1. at kernel entry, we have three pools all uninitialized (zero
entropy). the input pool, the nonblocking pool (urandom), and the
blocking pool.
- http://lxr.free-electrons.com/source/drivers/char/random.c?v=3.14#L1258

2. still before init, the random pools are initialized. this includes
"device randomness", however robust or non-existent it may be. at one
point in time, no longer in 3.14, RDRAND may have been called to seed
the pools as well. currently i don't know of any hardware noise
sources directly credited to pools, as this is best left to a
userspace entropy daemon to verify the source works correctly before
using to fill entropy pools.

3. now we get to init, where the script in question lives. as
discussed, there may be useful device entropy that we don't want to
clobber. NOTE: writing to /dev/urandom or /dev/random are equivalent -
the added entropy is mixed into both pools. that is, writes to either
special character device leads to random_write();
- http://lxr.free-electrons.com/source/drivers/char/random.c#L1493

CORRECTION: before i suggested reading from urandom and combining this
back with the start-up entropy sources - the intent was to preserve
the entropy estimates (not deplete entropy that may be needed),
however, just writing to the entropy devices does not credit back any
entropy. in short, my recommendation is: date +%s.%N + a publicly
known value. as you're not adding any entropy to the system by doing
this, just mixing the pools. adding entropy must be called with a
specific ioctl to "credit entropy bits".
- http://lxr.free-electrons.com/source/drivers/char/random.c#L594

4. run rngd, if available. this will provide the best source of
entropy if there is a /dev/hw_random available.

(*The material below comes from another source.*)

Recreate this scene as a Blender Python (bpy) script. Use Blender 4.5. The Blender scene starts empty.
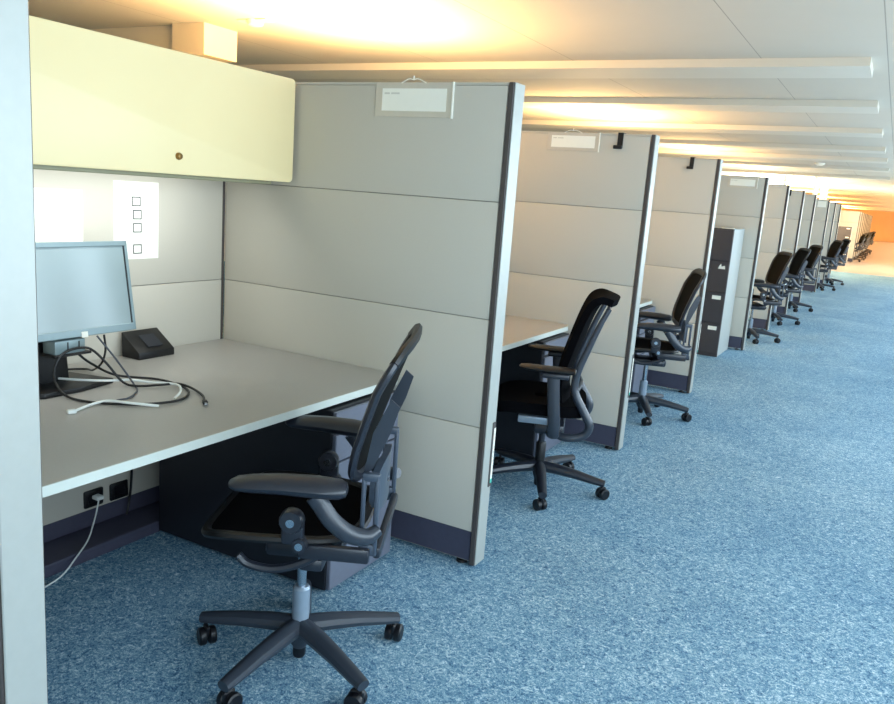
import bpy, bmesh, math, random
from mathutils import Vector, Matrix
random.seed(7)
S = bpy.context.scene
COL = S.collection
PI = math.pi

# ------------------------------------------------------------------ materials
def lin(c):
    return tuple(((v/255)/12.92 if v/255 <= .04045 else ((v/255+.055)/1.055)**2.4) for v in c) + (1,)

def mat(name, c, rough=.5, metal=0, var=.06, scale=40, bump=0, bscale=300, spec=.5, alpha=1.0):
    m = bpy.data.materials.new(name); m.use_nodes = True
    nt = m.node_tree; b = nt.nodes['Principled BSDF']
    b.inputs['Roughness'].default_value = rough
    b.inputs['Metallic'].default_value = metal
    b.inputs['Specular IOR Level'].default_value = spec
    tc = nt.nodes.new('ShaderNodeTexCoord')
    n = nt.nodes.new('ShaderNodeTexNoise'); n.inputs['Scale'].default_value = scale; n.inputs['Detail'].default_value = 3
    r = nt.nodes.new('ShaderNodeValToRGB'); L = lin(c)
    r.color_ramp.elements[0].position = .3; r.color_ramp.elements[1].position = .7
    r.color_ramp.elements[0].color = tuple(v*(1-var) for v in L[:3]) + (1,)
    r.color_ramp.elements[1].color = tuple(min(1, v*(1+var)) for v in L[:3]) + (1,)
    nt.links.new(tc.outputs['Object'], n.inputs['Vector'])
    nt.links.new(n.outputs['Fac'], r.inputs['Fac'])
    nt.links.new(r.outputs['Color'], b.inputs['Base Color'])
    if bump:
        n2 = nt.nodes.new('ShaderNodeTexNoise'); n2.inputs['Scale'].default_value = bscale
        bp = nt.nodes.new('ShaderNodeBump'); bp.inputs['Strength'].default_value = bump; bp.inputs['Distance'].default_value = .002
        nt.links.new(tc.outputs['Object'], n2.inputs['Vector'])
        nt.links.new(n2.outputs['Fac'], bp.inputs['Height']); nt.links.new(bp.outputs['Normal'], b.inputs['Normal'])
    if alpha < 1: b.inputs['Alpha'].default_value = alpha
    return m

M = {}
M['tile'] = mat('panel_fabric', (195, 189, 176), .85, var=.015, scale=220, bump=.15, bscale=900, spec=.2)
M['seam'] = mat('panel_seam', (140, 138, 130), .8, var=.05)
M['base'] = mat('panel_base', (66, 66, 84), .55, var=.05)
M['post'] = mat('post_dark', (74, 68, 66), .5, var=.05)
M['cap'] = mat('post_cap', (172, 174, 168), .4, metal=.15, var=.02)
M['desk'] = mat('laminate', (174, 170, 165), .38, var=.02, scale=120)
M['edge'] = mat('edge_band', (212, 218, 210), .35, var=.01)
M['bin'] = mat('bin_cream', (255, 234, 182), .4, var=.008, scale=8)
M['binbody'] = mat('bin_body', (150, 148, 120), .5, var=.03)
M['black'] = mat('black_plastic', (11, 11, 14), .45, var=.1)
M['mesh'] = mat('chair_mesh', (17, 17, 16), .85, var=.15, scale=400, spec=.1, alpha=.97)
M['fabric'] = mat('chair_fabric', (8, 8, 11), .95, var=.12, scale=300, bump=.2, spec=.05)
M['graph'] = mat('graphite', (50, 56, 66), .32, var=.04, spec=.6)
M['graphd'] = mat('graphite_dark', (34, 38, 48), .35, var=.05, spec=.6)
M['silverc'] = mat('chair_silver', (150, 165, 180), .3, metal=.35, var=.03)
M['lumbar'] = mat('lumbar_pad', (66, 76, 90), .35, var=.03)
M['rubber'] = mat('caster_rubber', (14, 14, 20), .4, var=.1)
M['chrome'] = mat('chrome', (190, 196, 205), .2, metal=1, var=.02)
M['cab'] = mat('cabinet_steel', (66, 60, 62), .45, var=.03)
M['cabside'] = mat('cabinet_lit_side', (172, 176, 172), .5, var=.02)  # paler than the front: light falling on the side is put into the colour
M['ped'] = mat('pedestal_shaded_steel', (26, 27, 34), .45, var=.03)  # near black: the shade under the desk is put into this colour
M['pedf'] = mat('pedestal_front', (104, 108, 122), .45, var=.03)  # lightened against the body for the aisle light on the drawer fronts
M['white'] = mat('white_paper', (246, 244, 232), .7, var=.01)
M['sleeve'] = mat('clear_sleeve', (205, 196, 180), .25, var=.02)
M['ink'] = mat('ink', (40, 40, 38), .8, var=.05)
M['faint'] = mat('faint_ink', (214, 211, 200), .8, var=.02)
M['silver'] = mat('monitor_silver', (134, 152, 156), .35, metal=.25, var=.02)
M['whitecable'] = mat('white_cable', (228, 232, 228), .45, var=.02)
M['greycable'] = mat('grey_cable', (70, 74, 84), .4, var=.05)
M['green'] = mat('green_tab', (60, 190, 170), .5, var=.03)
M['wall'] = mat('wall_paint', (224, 218, 204), .8, var=.015, scale=6)
M['endwall'] = mat('end_wall_paint', (232, 190, 140), .8, var=.03, scale=2)
M['beam'] = mat('beam_paint', (204, 199, 186), .7, var=.012, scale=5)
M['bulk'] = mat('soffit_paint', (222, 205, 170), .8, var=.015, scale=5)
M['lamp'] = mat('lamp_metal', (190, 188, 182), .4, metal=.4, var=.02)

def screen_mat():
    m = mat('lcd_screen', (146, 162, 164), .16, var=.03, scale=3, spec=.9)  # pale base colour stands in for the bright reflection on the glass
    return m
M['screen'] = screen_mat()

def carpet():
    m = bpy.data.materials.new('carpet'); m.use_nodes = True
    nt = m.node_tree; b = nt.nodes['Principled BSDF']; b.inputs['Roughness'].default_value = .95; b.inputs['Specular IOR Level'].default_value = .15
    tc = nt.nodes.new('ShaderNodeTexCoord')
    def noise(sc, det, dist=0):
        n = nt.nodes.new('ShaderNodeTexNoise'); n.inputs['Scale'].default_value = sc; n.inputs['Detail'].default_value = det
        n.inputs['Distortion'].default_value = dist; n.inputs['Roughness'].default_value = .65
        nt.links.new(tc.outputs['Object'], n.inputs['Vector']); return n
    fine = noise(82, 4, 2.2); mid = noise(30, 3, 2.6); big = noise(1.1, 2, .5)
    a = nt.nodes.new('ShaderNodeMath'); a.operation = 'MULTIPLY_ADD'; a.inputs[1].default_value = .55
    nt.links.new(fine.outputs['Fac'], a.inputs[0])
    c = nt.nodes.new('ShaderNodeMath'); c.operation = 'MULTIPLY'; c.inputs[1].default_value = .38
    nt.links.new(mid.outputs['Fac'], c.inputs[0])
    d = nt.nodes.new('ShaderNodeMath'); d.operation = 'MULTIPLY_ADD'; d.inputs[1].default_value = .08
    nt.links.new(big.outputs['Fac'], d.inputs[0]); nt.links.new(c.outputs[0], d.inputs[2])
    nt.links.new(d.outputs[0], a.inputs[2])
    r = nt.nodes.new('ShaderNodeValToRGB'); e = r.color_ramp.elements
    e[0].position = .37; e[0].color = lin((40, 70, 108)); e[1].position = .62; e[1].color = lin((206, 224, 230))
    k = e.new(.46); k.color = lin((88, 128, 158)); k = e.new(.53); k.color = lin((126, 164, 186))
    nt.links.new(a.outputs[0], r.inputs['Fac']); nt.links.new(r.outputs['Color'], b.inputs['Base Color'])
    bp = nt.nodes.new('ShaderNodeBump'); bp.inputs['Strength'].default_value = .6; bp.inputs['Distance'].default_value = .006
    nt.links.new(a.outputs[0], bp.inputs['Height']); nt.links.new(bp.outputs['Normal'], b.inputs['Normal'])
    return m
M['carpet'] = carpet()

def ceiling_mat():
    m = mat('ceiling_panels', (192, 186, 173), .85, var=.01, scale=3)
    nt = m.node_tree; b = nt.nodes['Principled BSDF']
    src = b.inputs['Base Color'].links[0].from_socket
    tc = nt.nodes.new('ShaderNodeTexCoord'); sp = nt.nodes.new('ShaderNodeSeparateXYZ')
    nt.links.new(tc.outputs['Object'], sp.inputs[0])
    prev = None
    for a in (1.03, .21, -1.24, -2.5, -3.75, -5.0):
        lt = nt.nodes.new('ShaderNodeMath'); lt.operation = 'COMPARE'; lt.inputs[1].default_value = a; lt.inputs[2].default_value = .0035
        nt.links.new(sp.outputs['X'], lt.inputs[0])
        if prev:
            ad = nt.nodes.new('ShaderNodeMath'); ad.operation = 'ADD'; nt.links.new(prev.outputs[0], ad.inputs[0]); nt.links.new(lt.outputs[0], ad.inputs[1]); lt = ad
        prev = lt
    mx = nt.nodes.new('ShaderNodeMixRGB'); mx.inputs['Color2'].default_value = lin((150, 146, 136))
    nt.links.new(lt.outputs[0], mx.inputs['Fac']); nt.links.new(src, mx.inputs['Color1'])
    nt.links.new(mx.outputs[0], b.inputs['Base Color'])
    return m
M['ceil'] = ceiling_mat()

def glass_mat():
    m = bpy.data.materials.new('window_glass'); m.use_nodes = True; nt = m.node_tree
    nt.nodes.remove(nt.nodes['Principled BSDF']); o = nt.nodes['Material Output']
    t = nt.nodes.new('ShaderNodeBsdfTransparent'); g = nt.nodes.new('ShaderNodeBsdfGlossy'); g.inputs['Roughness'].default_value = .02
    x = nt.nodes.new('ShaderNodeMixShader'); x.inputs[0].default_value = .06
    nt.links.new(t.outputs[0], x.inputs[1]); nt.links.new(g.outputs[0], x.inputs[2]); nt.links.new(x.outputs[0], o.inputs[0])
    return m
M['glass'] = glass_mat()

# ------------------------------------------------------------------ mesh helpers
def bm_new(): return bmesh.new()

def box(bm, x0, x1, y0, y1, z0, z1, bev=0, seg=2, mt=None):
    t = bmesh.new()
    bmesh.ops.create_cube(t, size=1)
    for v in t.verts:
        v.co = Vector(((x0+x1)/2 + v.co.x*(x1-x0), (y0+y1)/2 + v.co.y*(y1-y0), (z0+z1)/2 + v.co.z*(z1-z0)))
    if bev: bmesh.ops.bevel(t, geom=t.edges[:], offset=bev, segments=seg, profile=.5, affect='EDGES')
    if mt is not None: bmesh.ops.transform(t, matrix=mt, verts=t.verts)
    merge(bm, t); return bm

def merge(bm, t):
    me = bpy.data.meshes.new('tmp'); t.to_mesh(me); t.free(); bm.from_mesh(me); bpy.data.meshes.remove(me)

def catmull(pts, n=8):
    P = [Vector(p) for p in pts]; P = [P[0]*2-P[1]] + P + [P[-1]*2-P[-2]]; out = []
    for i in range(1, len(P)-2):
        a, b, c, d = P[i-1:i+3]
        for k in range(n):
            t = k/n
            out.append(.5*((2*b)+(c-a)*t+(2*a-5*b+4*c-d)*t*t+(3*b-a-3*c+d)*t**3))
    out.append(P[-2]); return out

def tube(bm, pts, r, n=10, up=(0, 0, 1), smooth=0, closed=False, flat=1.0):
    """sweep; r a number or list of (across, along-up) radii per point"""
    if smooth:
        m = len(pts)
        if isinstance(r, (list, tuple)) :
            rr = []
            for i in range(m-1):
                for k in range(smooth):
                    t = k/smooth; a, b = r[i], r[i+1]
                    if isinstance(a, tuple): rr.append((a[0]+(b[0]-a[0])*t, a[1]+(b[1]-a[1])*t))
                    else: rr.append(a+(b-a)*t)
            rr.append(r[-1]); r = rr
        pts = catmull(pts, smooth)
    P = [Vector(p) for p in pts]; N = len(P); rings = []; up = Vector(up)
    for i, p in enumerate(P):
        if closed: d = P[(i+1) % N]-P[i-1]
        else: d = P[min(i+1, N-1)]-P[max(i-1, 0)]
        d.normalize()
        s = d.cross(up)
        if s.length < 1e-3: s = d.cross(Vector((1, 0, 0)))
        s.normalize(); u = s.cross(d).normalized()
        q = r[i] if isinstance(r, (list, tuple)) else r
        ra, rb = q if isinstance(q, tuple) else (q, q*flat)
        rings.append([bm.verts.new(p + s*ra*math.cos(2*PI*k/n) + u*rb*math.sin(2*PI*k/n)) for k in range(n)])
    rng = range(N) if closed else range(N-1)
    for i in rng:
        A, B = rings[i], rings[(i+1) % N]
        for k in range(n): bm.faces.new((A[k], A[(k+1) % n], B[(k+1) % n], B[k]))
    if not closed:
        bm.faces.new(rings[0][::-1]); bm.faces.new(rings[-1])
    return bm

def lathe(bm, prof, n=20, mt=None):
    t = bmesh.new(); rings = []
    for (r, z) in prof: rings.append([t.verts.new((r*math.cos(2*PI*k/n), r*math.sin(2*PI*k/n), z)) for k in range(n)])
    for A, B in zip(rings, rings[1:]):
        for k in range(n): t.faces.new((A[k], A[(k+1) % n], B[(k+1) % n], B[k]))
    t.faces.new(rings[0][::-1]); t.faces.new(rings[-1])
    if mt is not None: bmesh.ops.transform(t, matrix=mt, verts=t.verts)
    merge(bm, t); return bm

def prism(bm, poly, z0, z1, mt=None, bev=0):
    t = bmesh.new()
    A = [t.verts.new((x, y, z0)) for x, y in poly]; B = [t.verts.new((x, y, z1)) for x, y in poly]; n = len(poly)
    for k in range(n): t.faces.new((A[k], A[(k+1) % n], B[(k+1) % n], B[k]))
    t.faces.new(A[::-1]); t.faces.new(B)
    bmesh.ops.recalc_face_normals(t, faces=t.faces)
    if bev: bmesh.ops.bevel(t, geom=t.edges[:], offset=bev, segments=2, profile=.5, affect='EDGES')
    if mt is not None: bmesh.ops.transform(t, matrix=mt, verts=t.verts)
    merge(bm, t); return bm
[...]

5. if rngd cannot be run, launch haveged.

INIT COMPLETE: at this point, all of the entropy pools are well seeded
and mixed. in addition, one of either rngd or haveged should also be
running, which should begin the process of filling the blocking and
non-blocking pools with entropy.

last but not least, regarding rngd or haveged - both of these are
usually configured to write to the /dev/random, and both the blocking
and non-blocking pools are updated with new entropy. in other words,
if either haveged or rngd is running, urandom should always trend
toward full entropy, along with /dev/random.